>> START Dataset section
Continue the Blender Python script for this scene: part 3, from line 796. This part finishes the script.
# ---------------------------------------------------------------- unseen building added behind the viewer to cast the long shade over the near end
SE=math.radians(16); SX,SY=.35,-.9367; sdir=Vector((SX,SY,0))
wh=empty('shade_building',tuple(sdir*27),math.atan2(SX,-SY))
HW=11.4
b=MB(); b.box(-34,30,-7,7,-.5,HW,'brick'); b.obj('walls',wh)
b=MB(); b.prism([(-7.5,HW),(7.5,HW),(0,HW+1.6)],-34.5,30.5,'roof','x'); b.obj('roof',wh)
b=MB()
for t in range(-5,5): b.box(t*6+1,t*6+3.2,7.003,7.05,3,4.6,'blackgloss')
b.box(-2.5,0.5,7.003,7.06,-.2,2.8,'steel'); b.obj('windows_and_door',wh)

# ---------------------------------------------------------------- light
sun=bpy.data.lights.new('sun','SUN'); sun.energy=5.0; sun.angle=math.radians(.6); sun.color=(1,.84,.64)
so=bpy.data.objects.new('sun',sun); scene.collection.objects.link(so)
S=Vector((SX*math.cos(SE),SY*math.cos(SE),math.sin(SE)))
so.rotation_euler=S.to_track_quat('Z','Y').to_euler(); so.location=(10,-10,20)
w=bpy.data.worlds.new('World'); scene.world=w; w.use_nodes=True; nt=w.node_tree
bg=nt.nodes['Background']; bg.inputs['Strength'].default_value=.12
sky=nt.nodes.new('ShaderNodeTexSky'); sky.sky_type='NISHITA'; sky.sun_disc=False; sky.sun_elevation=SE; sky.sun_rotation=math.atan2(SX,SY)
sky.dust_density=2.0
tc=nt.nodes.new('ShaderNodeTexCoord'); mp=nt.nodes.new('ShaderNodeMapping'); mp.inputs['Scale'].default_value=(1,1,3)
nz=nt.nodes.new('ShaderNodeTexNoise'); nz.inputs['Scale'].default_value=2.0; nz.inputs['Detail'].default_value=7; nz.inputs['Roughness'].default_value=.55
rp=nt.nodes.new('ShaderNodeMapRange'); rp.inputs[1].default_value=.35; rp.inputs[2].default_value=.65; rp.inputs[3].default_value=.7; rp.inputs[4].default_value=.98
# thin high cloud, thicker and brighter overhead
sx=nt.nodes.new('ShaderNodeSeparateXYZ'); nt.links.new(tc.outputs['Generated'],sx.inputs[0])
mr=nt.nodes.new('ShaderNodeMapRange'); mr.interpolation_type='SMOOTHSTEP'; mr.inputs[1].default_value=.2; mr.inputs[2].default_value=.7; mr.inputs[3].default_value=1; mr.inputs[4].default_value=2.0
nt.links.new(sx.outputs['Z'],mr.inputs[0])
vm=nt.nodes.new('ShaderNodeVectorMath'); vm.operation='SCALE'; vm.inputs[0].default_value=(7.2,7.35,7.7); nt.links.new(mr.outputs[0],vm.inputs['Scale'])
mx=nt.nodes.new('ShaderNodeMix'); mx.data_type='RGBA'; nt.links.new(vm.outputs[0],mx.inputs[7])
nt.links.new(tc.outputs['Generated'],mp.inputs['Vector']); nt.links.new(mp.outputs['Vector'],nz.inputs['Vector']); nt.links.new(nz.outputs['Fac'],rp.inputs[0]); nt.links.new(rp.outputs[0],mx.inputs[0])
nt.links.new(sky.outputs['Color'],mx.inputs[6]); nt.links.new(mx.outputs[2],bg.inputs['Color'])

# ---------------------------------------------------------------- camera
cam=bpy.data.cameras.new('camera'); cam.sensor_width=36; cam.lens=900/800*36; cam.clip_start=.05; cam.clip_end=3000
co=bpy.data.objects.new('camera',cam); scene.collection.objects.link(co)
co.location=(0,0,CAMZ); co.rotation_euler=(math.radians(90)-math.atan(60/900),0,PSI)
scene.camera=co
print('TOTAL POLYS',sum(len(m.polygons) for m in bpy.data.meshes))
>> END Dataset section
Write the whole listing out again. Keep every line exactly as it is.

**Answer for the task**
Continue the Blender Python script for this scene: part 3, from line 796. This part finishes the script.
# ---------------------------------------------------------------- unseen building added behind the viewer to cast the long shade over the near end
SE=math.radians(16); SX,SY=.35,-.9367; sdir=Vector((SX,SY,0))
wh=empty('shade_building',tuple(sdir*27),math.atan2(SX,-SY))
HW=11.4
b=MB(); b.box(-34,30,-7,7,-.5,HW,'brick'); b.obj('walls',wh)
b=MB(); b.prism([(-7.5,HW),(7.5,HW),(0,HW+1.6)],-34.5,30.5,'roof','x'); b.obj('roof',wh)
b=MB()
for t in range(-5,5): b.box(t*6+1,t*6+3.2,7.003,7.05,3,4.6,'blackgloss')
b.box(-2.5,0.5,7.003,7.06,-.2,2.8,'steel'); b.obj('windows_and_door',wh)

# ---------------------------------------------------------------- light
sun=bpy.data.lights.new('sun','SUN'); sun.energy=5.0; sun.angle=math.radians(.6); sun.color=(1,.84,.64)
so=bpy.data.objects.new('sun',sun); scene.collection.objects.link(so)
S=Vector((SX*math.cos(SE),SY*math.cos(SE),math.sin(SE)))
so.rotation_euler=S.to_track_quat('Z','Y').to_euler(); so.location=(10,-10,20)
w=bpy.data.worlds.new('World'); scene.world=w; w.use_nodes=True; nt=w.node_tree
bg=nt.nodes['Background']; bg.inputs['Strength'].default_value=.12
sky=nt.nodes.new('ShaderNodeTexSky'); sky.sky_type='NISHITA'; sky.sun_disc=False; sky.sun_elevation=SE; sky.sun_rotation=math.atan2(SX,SY)
sky.dust_density=2.0
tc=nt.nodes.new('ShaderNodeTexCoord'); mp=nt.nodes.new('ShaderNodeMapping'); mp.inputs['Scale'].default_value=(1,1,3)
nz=nt.nodes.new('ShaderNodeTexNoise'); nz.inputs['Scale'].default_value=2.0; nz.inputs['Detail'].default_value=7; nz.inputs['Roughness'].default_value=.55
rp=nt.nodes.new('ShaderNodeMapRange'); rp.inputs[1].default_value=.35; rp.inputs[2].default_value=.65; rp.inputs[3].default_value=.7; rp.inputs[4].default_value=.98
# thin high cloud, thicker and brighter overhead
sx=nt.nodes.new('ShaderNodeSeparateXYZ'); nt.links.new(tc.outputs['Generated'],sx.inputs[0])
mr=nt.nodes.new('ShaderNodeMapRange'); mr.interpolation_type='SMOOTHSTEP'; mr.inputs[1].default_value=.2; mr.inputs[2].default_value=.7; mr.inputs[3].default_value=1; mr.inputs[4].default_value=2.0
nt.links.new(sx.outputs['Z'],mr.inputs[0])
vm=nt.nodes.new('ShaderNodeVectorMath'); vm.operation='SCALE'; vm.inputs[0].default_value=(7.2,7.35,7.7); nt.links.new(mr.outputs[0],vm.inputs['Scale'])
mx=nt.nodes.new('ShaderNodeMix'); mx.data_type='RGBA'; nt.links.new(vm.outputs[0],mx.inputs[7])
nt.links.new(tc.outputs['Generated'],mp.inputs['Vector']); nt.links.new(mp.outputs['Vector'],nz.inputs['Vector']); nt.links.new(nz.outputs['Fac'],rp.inputs[0]); nt.links.new(rp.outputs[0],mx.inputs[0])
nt.links.new(sky.outputs['Color'],mx.inputs[6]); nt.links.new(mx.outputs[2],bg.inputs['Color'])

# ---------------------------------------------------------------- camera
cam=bpy.data.cameras.new('camera'); cam.sensor_width=36; cam.lens=900/800*36; cam.clip_start=.05; cam.clip_end=3000
co=bpy.data.objects.new('camera',cam); scene.collection.objects.link(co)
co.location=(0,0,CAMZ); co.rotation_euler=(math.radians(90)-math.atan(60/900),0,PSI)
scene.camera=co
print('TOTAL POLYS',sum(len(m.polygons) for m in bpy.data.meshes))